** BEGIN Given data **
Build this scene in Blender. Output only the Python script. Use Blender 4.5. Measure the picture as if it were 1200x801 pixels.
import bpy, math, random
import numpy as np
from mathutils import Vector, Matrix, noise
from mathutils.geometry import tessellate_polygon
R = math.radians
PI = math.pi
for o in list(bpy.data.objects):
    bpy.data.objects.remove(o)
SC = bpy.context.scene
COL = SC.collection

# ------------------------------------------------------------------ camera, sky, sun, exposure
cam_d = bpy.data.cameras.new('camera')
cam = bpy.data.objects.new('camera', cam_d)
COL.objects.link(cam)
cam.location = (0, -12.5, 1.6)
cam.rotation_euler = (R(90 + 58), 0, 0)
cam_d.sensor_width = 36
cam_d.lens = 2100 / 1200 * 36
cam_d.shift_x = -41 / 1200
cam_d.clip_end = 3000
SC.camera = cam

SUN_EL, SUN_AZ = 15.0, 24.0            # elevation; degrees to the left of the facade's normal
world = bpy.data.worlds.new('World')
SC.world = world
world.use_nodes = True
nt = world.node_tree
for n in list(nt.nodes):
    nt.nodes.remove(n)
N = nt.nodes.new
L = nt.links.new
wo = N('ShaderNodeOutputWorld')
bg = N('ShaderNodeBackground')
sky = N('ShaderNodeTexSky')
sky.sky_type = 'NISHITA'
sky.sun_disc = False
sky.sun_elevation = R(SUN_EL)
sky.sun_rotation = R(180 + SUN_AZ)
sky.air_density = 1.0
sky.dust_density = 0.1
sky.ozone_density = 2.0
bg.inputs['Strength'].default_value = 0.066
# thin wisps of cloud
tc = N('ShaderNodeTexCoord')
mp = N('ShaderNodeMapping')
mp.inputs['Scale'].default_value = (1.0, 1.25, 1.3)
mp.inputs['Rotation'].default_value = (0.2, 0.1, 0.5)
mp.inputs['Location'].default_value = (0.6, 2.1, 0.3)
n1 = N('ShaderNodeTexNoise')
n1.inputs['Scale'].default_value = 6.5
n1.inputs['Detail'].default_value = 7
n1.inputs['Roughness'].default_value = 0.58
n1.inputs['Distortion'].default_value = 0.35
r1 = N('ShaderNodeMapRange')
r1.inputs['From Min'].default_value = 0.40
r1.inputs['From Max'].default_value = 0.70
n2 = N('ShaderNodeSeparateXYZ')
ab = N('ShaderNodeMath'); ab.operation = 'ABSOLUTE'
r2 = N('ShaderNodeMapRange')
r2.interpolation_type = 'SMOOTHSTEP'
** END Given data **
**Problem to work on**
Return each line that includes "scene".

**Solution for this problem**
Build this scene in Blender. Output only the Python script. Use Blender 4.5. Measure the picture as if it were 1200x801 pixels.
SC = bpy.context.scene